Another huge aspect of formatting for me with this next book is improving my paragraph structure. If you would take the time to browse the books on your shelf (yes, do it now. This article will still be open when you get back. Unless your computer isn’t charged and it dies but you get the point. To the bookshelf you go) you’ll see how the paragraphs are lined up. Further, they are different for the kind of book. Young Adult books for very young adults (starting at maybe pre-teen) have text that is larger than general adult fiction books. They also have more space between them. This makes it easier to read. On the other hand, books that are harder to read or are for older audiences have text that has less space and are closer together. How does this help the author? We want our books to be appropriate for the grade level to which it is meant for. A children’s book is going to have big text and lots of space but as we go up in grade level or age, then the text becomes smaller and less spaced.

  1. Page Numbers

Another tidbit we can pick up from looking over the books we already own is the page numbering. While I add page numbers to my books Chronologically (because the order isn’t that important to me, just as long as its numbered), I’ve noticed that some books (most of the ones that are Traditionally Published and that I grew up with), are numbered in a certain order: The “even” numbered page is on the left-hand page and the “odd numbered page is on the right-hand page. I don’t know why as this style of page numbering isn’t very important to me, but it can come in handy for those who’d like to mimic this style.

  1. Back Matter

Finally, books can help Self-Publishers to see how to properly format the back cover of their books. Maybe you’d like your picture in the corner with a brief bio or maybe you want it all blurb. If you don’t have a professional Book Cover Designer already, you can easily mimic a professional looking back book cover layout for your print books just by taking the time to browse your book shelves. This can even be done on the Spine. Have a Publishing Company behind your books? Maybe you can add your logo to the spine or on the back so it looks like “Your Awesome Publishing Company Name Inc.”

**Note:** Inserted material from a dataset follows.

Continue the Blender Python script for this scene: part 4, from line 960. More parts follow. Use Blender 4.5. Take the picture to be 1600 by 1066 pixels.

And now for my 2 cents….Be Inspired

What I find so inspirational about Malcolm X, is that he was what I like to call an uneducated smart man. He didn’t start out as what people considered an expert but rather a criminal. Someone who robbed banks and snorted coke. The point is that he wasn’t someone you looked up to or came to for knowledge on a skill aside from running numbers. Yet, he became someone who spoke to and inspired millions of people. What I’m saying is that it is not who he was, it is who he became. By reading books and studying history his voice alone commanded the attention of thousands. I believe Indie Authors can do the same. Don’t underestimate yourself. Anyone can follow a trend or rehash the same kind of advice but until you’re willing to step outside the box and be different, until your are willing to do something beyond what you’ve never mastered, you will never grow.